Camilerimiz

CAMİLER- MESCİTLER:
  Kasaba da Eyüp Sultan Cami, Merkez Cami (Camii Kebir), Afet evleri Cami ve Mesut Efendi Cami  ile dört adet' te küçük mescit bulunmaktadır.
Camii Kebir 1215’de yapılmıştır. Daha önceden Hali Paşa denilen küçük bir mescit idi. Damat İbrahim Paşa’nın Nevşehir’i imarı sırasında Cami bugünkü haline kavuşmuştur. Camii yaptıran bugün Ağalar Sülalesi olarak bilinen Başer ailesinin büyük dedeleri Osman Ağa’dır Osman Ağa Damat İbrahim Paşa’nın Kethüdasıdır. Ekrem Başer’in anlattığına göre 1720’lerde Osman Ağa henüz sadece bir köy olan Nevşehir’i imar etmek üzere İstanbul’dan görevlendirilir. Yanında da 2 katır, 2 Macar usta, 10 tane diğer usta, 30 tane çalışan ve develere yüklenmiş inşaat için gerekli malzemeler vardır. Kervan Nevşehir’e gelmeden İbrahim Paşa’nın öldürüldüğü haberi gelir. Fakat Osman Ağa aldığı görevi bırakmaz ve yerine getirir.
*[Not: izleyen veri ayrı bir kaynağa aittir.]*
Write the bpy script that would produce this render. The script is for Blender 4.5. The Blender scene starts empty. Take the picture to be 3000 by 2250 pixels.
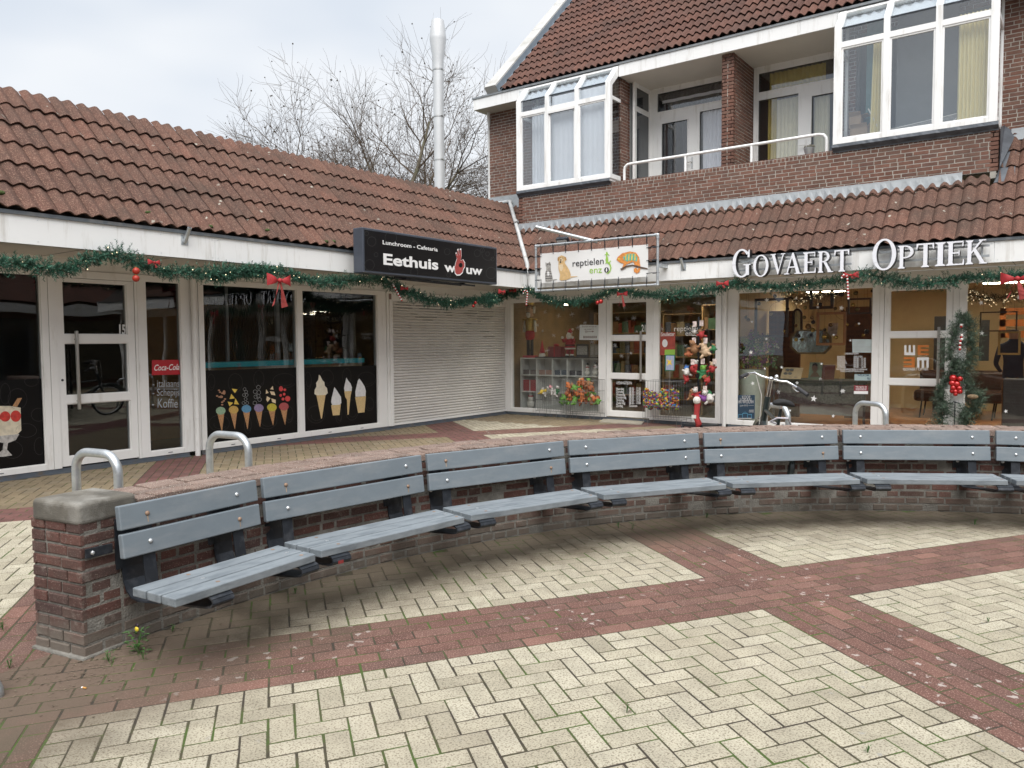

 Halil Paşa Camii İnşaatı, sert ve sarı taştan yapılmış olup iki kubbe üzerine oturtulmuştur. 35 m. Yüksekliğinde bir minaresi vardır. İç sıvanın üzerine yeni bir fenni sıva yapıldığından tarihi ve estetik değeri kısmen kaybolmuştur.
Osman Ağa, Büyük Camii ve 8 çeşmeyi yaptırır ve üzerine çeşitli kitabeler yazdırır. Çeşmeler Ağalar sülalesince vakıf olarak işletilir.
Kasabanın İsaoğlu, Bayana,  Hasan Efendi ve Bilaloğlu mescitlerinde de bakımsızlık yüzünden sıvalar harabolmuş, günümüzde de şartlara göre yeniden tamir edilmiştir.
Büyük Camii diye adlandırılan Halil Paşa (bazı kaynaklara göre Halil Beşe) Camii’nde harem kahyası Hacı Osman Ağa ve ailesi Hatice hanım için dışarı çıkmamak üzere vakfettiği iki Kuran Kursu mevcut olup, bu vakfiyeyi kendi el yazısı ile kuranların üzerine yazmıştır. Bunlardan başka H.1294 Hasanoğlu İsmail Ağa’ın vakfettiği Kur’an’ın sonunda el yazısı vakıfname de “Kariye-i Enar” lafzına tesadüf ediyoruz.
Büyük Camiinin önünde bir şadırvan vardı Şadırvanın kitabesinde;
“Bu şadırvan yakıştı buraya. Oturup abdest alana bulsun ziya, cümlemiz eshabı hayrata edelim dua. El hac Mehmet Tevfik Hicri 1215.” yazardı.
 “İbrahim Paşa Ürgüp’ün kazasına bağlı Nar köyünde bulunan Halil Beşe mescidinin bir hatip ile imamına günde dörder, müezzinine üç, kayyum,
 
devirhan ve hademesine de günde iki akçe tahsis ettiğini görüyoruz.” (Kaynak : M. Münir Aktepe “Nevşehirli Damat İbrahim Paşa’ya Aid İki Vakfiye” İstanbul Üniversitesi Edebiyat Fakültesi Tarih Dergisi Cild: XI Eylül 1960, ss - 149-160.)
Hacı Osman Ağa’nın İsmail Ağa’da 85 yıl önce vakfettiği Kur’an’da “Kariye-i Enar” yazılı olması dikkati çekmektedir. “Su Yolları Vasiyetnamesi” ve birçok ilamlarda “Enar” kelimesine rastlanması buranın eski adının “Enar” olduğu hükmünü kuvvetlendirmektedir.
İsaoğlu Camiini, Ese isminde bir şahıs yaptırmış. Bayana Camiini ise bir kadının yaptırdığı bilinmektedir.
Bayana Camiindeki kitabede şunlar yazılıdır;
Ne güzel yaptırmış bu ibadethaneyi
Mevla içinden eksik etmesin ulemayı.
Enderunu Humayundan Babüssade Ağalarından Silsileci Hazinedar Başı Hasan Ağa’nın Hayratıdır.